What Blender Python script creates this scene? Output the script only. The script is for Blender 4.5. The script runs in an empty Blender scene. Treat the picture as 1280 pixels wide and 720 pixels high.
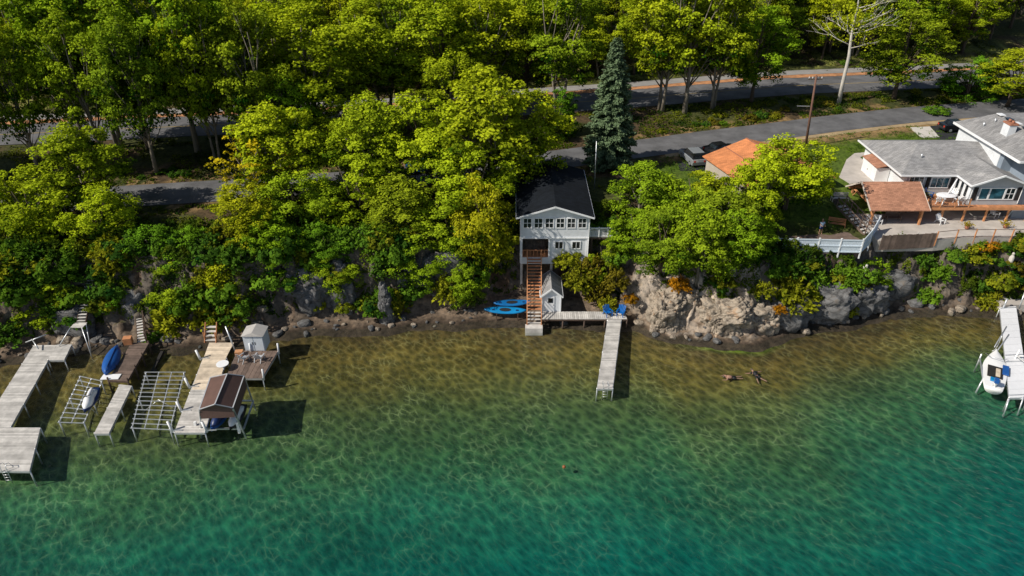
import bpy, math, random
import numpy as np
from mathutils import Vector, Matrix, noise as mn
random.seed(7); rng=np.random.default_rng(11)
S=bpy.context.scene; COL=S.collection
R=math.radians
# ------------------------------------------------------------------ camera maths (survey helpers: picture point -> place on the ground)
CF=900.0; TH=R(31); CH=41.5
def ray(px,py):
    u=(px-640)/CF; v=(360-py)/CF
    return (u, math.cos(TH)+v*math.sin(TH), -math.sin(TH)+v*math.cos(TH))
def P(px,py,z=0.0):
    r=ray(px,py); t=(z-CH)/r[2]; return (r[0]*t, r[1]*t, z)
def Q(px,py,Y):
    r=ray(px,py); t=Y/r[1]; return (r[0]*t, Y, CH+r[2]*t)
# ------------------------------------------------------------------ numpy value noise
_LAT=rng.random((257,257))
def vn(x,y,seed=0):
    x=np.asarray(x,float)+seed*17.31; y=np.asarray(y,float)+seed*9.77
    xi=np.floor(x); yi=np.floor(y); fx=x-xi; fy=y-yi
    fx=fx*fx*(3-2*fx); fy=fy*fy*(3-2*fy)
    xi=xi.astype(int)%256; yi=yi.astype(int)%256
    a=_LAT[xi,yi]; b=_LAT[xi+1,yi]; c=_LAT[xi,yi+1]; d=_LAT[xi+1,yi+1]
    return (a*(1-fx)+b*fx)*(1-fy)+(c*(1-fx)+d*fx)*fy
def fbm(x,y,o=4,seed=0):
    s=0; a=.5
    for i in range(o):
        s=s+a*vn(x,y,seed+i*3); x=np.asarray(x)*2.03; y=np.asarray(y)*2.03; a*=.5
    return s
def sstep(a,b,x):
    t=np.clip((x-a)/(b-a),0,1); return t*t*(3-2*t)
# ------------------------------------------------------------------ materials
MATS={}
def mat(name): 
    m=bpy.data.materials.new(name); m.use_nodes=True
    nt=m.node_tree; b=nt.nodes['Principled BSDF']; return m,nt,b
def N(nt,t,**k):
    n=nt.nodes.new(t)
    for a,v in k.items(): setattr(n,a,v)
    return n
def ramp(nt,stops):
    r=N(nt,'ShaderNodeValToRGB'); e=r.color_ramp.elements
    while len(e)<len(stops): e.new(.5)
    for i,(p,c) in enumerate(stops): e[i].position=p; e[i].color=(*c,1)
    return r
def simple(name,col,rough=.6,var=.18,scale=2.5,metal=0,island=0.0,bump=.0,spec=.4,stretch=(1,1,1),bscale=None):
    if name in MATS: return MATS[name]
    m,nt,b=mat(name)
    tc=N(nt,'ShaderNodeTexCoord'); mp=N(nt,'ShaderNodeMapping'); mp.inputs['Scale'].default_value=stretch
    nt.links.new(tc.outputs['Object'],mp.inputs[0])
    n=N(nt,'ShaderNodeTexNoise'); n.inputs['Scale'].default_value=scale; n.inputs['Detail'].default_value=6; n.inputs['Roughness'].default_value=.65
    nt.links.new(mp.outputs[0],n.inputs['Vector'])
    lo=tuple(c*(1-var) for c in col); hi=tuple(min(1,c*(1+var)) for c in col)
    r=ramp(nt,[(.28,lo),(.72,hi)]); nt.links.new(n.outputs['Fac'],r.inputs[0])
    out=r.outputs[0]
    if island>0:
        g=N(nt,'ShaderNodeNewGeometry'); mr=N(nt,'ShaderNodeMapRange'); mr.inputs['To Min'].default_value=1-island; mr.inputs['To Max'].default_value=1+island
        nt.links.new(g.outputs['Random Per Island'],mr.inputs[0])
        mx=N(nt,'ShaderNodeVectorMath',operation='SCALE'); nt.links.new(out,mx.inputs[0]); nt.links.new(mr.outputs[0],mx.inputs['Scale']); out=mx.outputs[0]
    nt.links.new(out,b.inputs['Base Color'])
    b.inputs['Roughness'].default_value=rough; b.inputs['Metallic'].default_value=metal; b.inputs['Specular IOR Level'].default_value=spec
    if bump>0:
        n2=N(nt,'ShaderNodeTexNoise'); n2.inputs['Scale'].default_value=bscale or scale*6; n2.inputs['Detail'].default_value=5
        nt.links.new(tc.outputs['Object'],n2.inputs['Vector'])
        bp=N(nt,'ShaderNodeBump'); bp.inputs['Strength'].default_value=bump; bp.inputs['Distance'].default_value=.05
        nt.links.new(n2.outputs['Fac'],bp.inputs['Height']); nt.links.new(bp.outputs[0],b.inputs['Normal'])
    MATS[name]=m; return m
def shingle(name,col,var=.25,pitchdir=0):
    if name in MATS: return MATS[name]
    m,nt,b=mat(name); tc=N(nt,'ShaderNodeTexCoord')
    mp=N(nt,'ShaderNodeMapping'); mp.inputs['Rotation'].default_value=(0,0,pitchdir); nt.links.new(tc.outputs['Object'],mp.inputs[0])
    br=N(nt,'ShaderNodeTexBrick'); br.inputs['Scale'].default_value=1; br.inputs['Brick Width'].default_value=.42; br.inputs['Row Height'].default_value=.17; br.inputs['Mortar Size'].default_value=.012
    lo=tuple(c*(1-var) for c in col); hi=tuple(c*(1+var) for c in col)
    br.inputs['Color1'].default_value=(*lo,1); br.inputs['Color2'].default_value=(*hi,1); br.inputs['Mortar'].default_value=(*[c*.6 for c in col],1)
    nt.links.new(mp.outputs[0],br.inputs['Vector'])
    n=N(nt,'ShaderNodeTexNoise'); n.inputs['Scale'].default_value=.7; n.inputs['Detail'].default_value=7; nt.links.new(tc.outputs['Object'],n.inputs['Vector'])
    r=ramp(nt,[(.3,(.78,.78,.78)),(.7,(1.15,1.13,1.1))]); nt.links.new(n.outputs['Fac'],r.inputs[0])
    mx=N(nt,'ShaderNodeMix',data_type='RGBA',blend_type='MULTIPLY'); mx.inputs[0].default_value=1
    nt.links.new(br.outputs[0],mx.inputs[6]); nt.links.new(r.outputs[0],mx.inputs[7]); nt.links.new(mx.outputs[2],b.inputs['Base Color'])
    b.inputs['Roughness'].default_value=.9; b.inputs['Specular IOR Level'].default_value=.2; MATS[name]=m; return m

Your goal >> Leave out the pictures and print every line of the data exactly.

Expected answer >>
What Blender Python script creates this scene? Output the script only. The script is for Blender 4.5. The script runs in an empty Blender scene. Treat the picture as 1280 pixels wide and 720 pixels high.
import bpy, math, random
import numpy as np
from mathutils import Vector, Matrix, noise as mn
random.seed(7); rng=np.random.default_rng(11)
S=bpy.context.scene; COL=S.collection
R=math.radians
# ------------------------------------------------------------------ camera maths (survey helpers: picture point -> place on the ground)
CF=900.0; TH=R(31); CH=41.5
def ray(px,py):
    u=(px-640)/CF; v=(360-py)/CF
    return (u, math.cos(TH)+v*math.sin(TH), -math.sin(TH)+v*math.cos(TH))
def P(px,py,z=0.0):
    r=ray(px,py); t=(z-CH)/r[2]; return (r[0]*t, r[1]*t, z)
def Q(px,py,Y):
    r=ray(px,py); t=Y/r[1]; return (r[0]*t, Y, CH+r[2]*t)
# ------------------------------------------------------------------ numpy value noise
_LAT=rng.random((257,257))
def vn(x,y,seed=0):
    x=np.asarray(x,float)+seed*17.31; y=np.asarray(y,float)+seed*9.77
    xi=np.floor(x); yi=np.floor(y); fx=x-xi; fy=y-yi
    fx=fx*fx*(3-2*fx); fy=fy*fy*(3-2*fy)
    xi=xi.astype(int)%256; yi=yi.astype(int)%256
    a=_LAT[xi,yi]; b=_LAT[xi+1,yi]; c=_LAT[xi,yi+1]; d=_LAT[xi+1,yi+1]
    return (a*(1-fx)+b*fx)*(1-fy)+(c*(1-fx)+d*fx)*fy
def fbm(x,y,o=4,seed=0):
    s=0; a=.5
    for i in range(o):
        s=s+a*vn(x,y,seed+i*3); x=np.asarray(x)*2.03; y=np.asarray(y)*2.03; a*=.5
    return s
def sstep(a,b,x):
    t=np.clip((x-a)/(b-a),0,1); return t*t*(3-2*t)
# ------------------------------------------------------------------ materials
MATS={}
def mat(name): 
    m=bpy.data.materials.new(name); m.use_nodes=True
    nt=m.node_tree; b=nt.nodes['Principled BSDF']; return m,nt,b
def N(nt,t,**k):
    n=nt.nodes.new(t)
    for a,v in k.items(): setattr(n,a,v)
    return n
def ramp(nt,stops):
    r=N(nt,'ShaderNodeValToRGB'); e=r.color_ramp.elements
    while len(e)<len(stops): e.new(.5)
    for i,(p,c) in enumerate(stops): e[i].position=p; e[i].color=(*c,1)
    return r
def simple(name,col,rough=.6,var=.18,scale=2.5,metal=0,island=0.0,bump=.0,spec=.4,stretch=(1,1,1),bscale=None):
    if name in MATS: return MATS[name]
    m,nt,b=mat(name)
    tc=N(nt,'ShaderNodeTexCoord'); mp=N(nt,'ShaderNodeMapping'); mp.inputs['Scale'].default_value=stretch
    nt.links.new(tc.outputs['Object'],mp.inputs[0])
    n=N(nt,'ShaderNodeTexNoise'); n.inputs['Scale'].default_value=scale; n.inputs['Detail'].default_value=6; n.inputs['Roughness'].default_value=.65
    nt.links.new(mp.outputs[0],n.inputs['Vector'])
    lo=tuple(c*(1-var) for c in col); hi=tuple(min(1,c*(1+var)) for c in col)
    r=ramp(nt,[(.28,lo),(.72,hi)]); nt.links.new(n.outputs['Fac'],r.inputs[0])
    out=r.outputs[0]
    if island>0:
        g=N(nt,'ShaderNodeNewGeometry'); mr=N(nt,'ShaderNodeMapRange'); mr.inputs['To Min'].default_value=1-island; mr.inputs['To Max'].default_value=1+island
        nt.links.new(g.outputs['Random Per Island'],mr.inputs[0])
        mx=N(nt,'ShaderNodeVectorMath',operation='SCALE'); nt.links.new(out,mx.inputs[0]); nt.links.new(mr.outputs[0],mx.inputs['Scale']); out=mx.outputs[0]
    nt.links.new(out,b.inputs['Base Color'])
    b.inputs['Roughness'].default_value=rough; b.inputs['Metallic'].default_value=metal; b.inputs['Specular IOR Level'].default_value=spec
    if bump>0:
        n2=N(nt,'ShaderNodeTexNoise'); n2.inputs['Scale'].default_value=bscale or scale*6; n2.inputs['Detail'].default_value=5
        nt.links.new(tc.outputs['Object'],n2.inputs['Vector'])
        bp=N(nt,'ShaderNodeBump'); bp.inputs['Strength'].default_value=bump; bp.inputs['Distance'].default_value=.05
        nt.links.new(n2.outputs['Fac'],bp.inputs['Height']); nt.links.new(bp.outputs[0],b.inputs['Normal'])
    MATS[name]=m; return m
def shingle(name,col,var=.25,pitchdir=0):
    if name in MATS: return MATS[name]
    m,nt,b=mat(name); tc=N(nt,'ShaderNodeTexCoord')
    mp=N(nt,'ShaderNodeMapping'); mp.inputs['Rotation'].default_value=(0,0,pitchdir); nt.links.new(tc.outputs['Object'],mp.inputs[0])
    br=N(nt,'ShaderNodeTexBrick'); br.inputs['Scale'].default_value=1; br.inputs['Brick Width'].default_value=.42; br.inputs['Row Height'].default_value=.17; br.inputs['Mortar Size'].default_value=.012
    lo=tuple(c*(1-var) for c in col); hi=tuple(c*(1+var) for c in col)
    br.inputs['Color1'].default_value=(*lo,1); br.inputs['Color2'].default_value=(*hi,1); br.inputs['Mortar'].default_value=(*[c*.6 for c in col],1)
    nt.links.new(mp.outputs[0],br.inputs['Vector'])
    n=N(nt,'ShaderNodeTexNoise'); n.inputs['Scale'].default_value=.7; n.inputs['Detail'].default_value=7; nt.links.new(tc.outputs['Object'],n.inputs['Vector'])
    r=ramp(nt,[(.3,(.78,.78,.78)),(.7,(1.15,1.13,1.1))]); nt.links.new(n.outputs['Fac'],r.inputs[0])
    mx=N(nt,'ShaderNodeMix',data_type='RGBA',blend_type='MULTIPLY'); mx.inputs[0].default_value=1
    nt.links.new(br.outputs[0],mx.inputs[6]); nt.links.new(r.outputs[0],mx.inputs[7]); nt.links.new(mx.outputs[2],b.inputs['Base Color'])
    b.inputs['Roughness'].default_value=.9; b.inputs['Specular IOR Level'].default_value=.2; MATS[name]=m; return m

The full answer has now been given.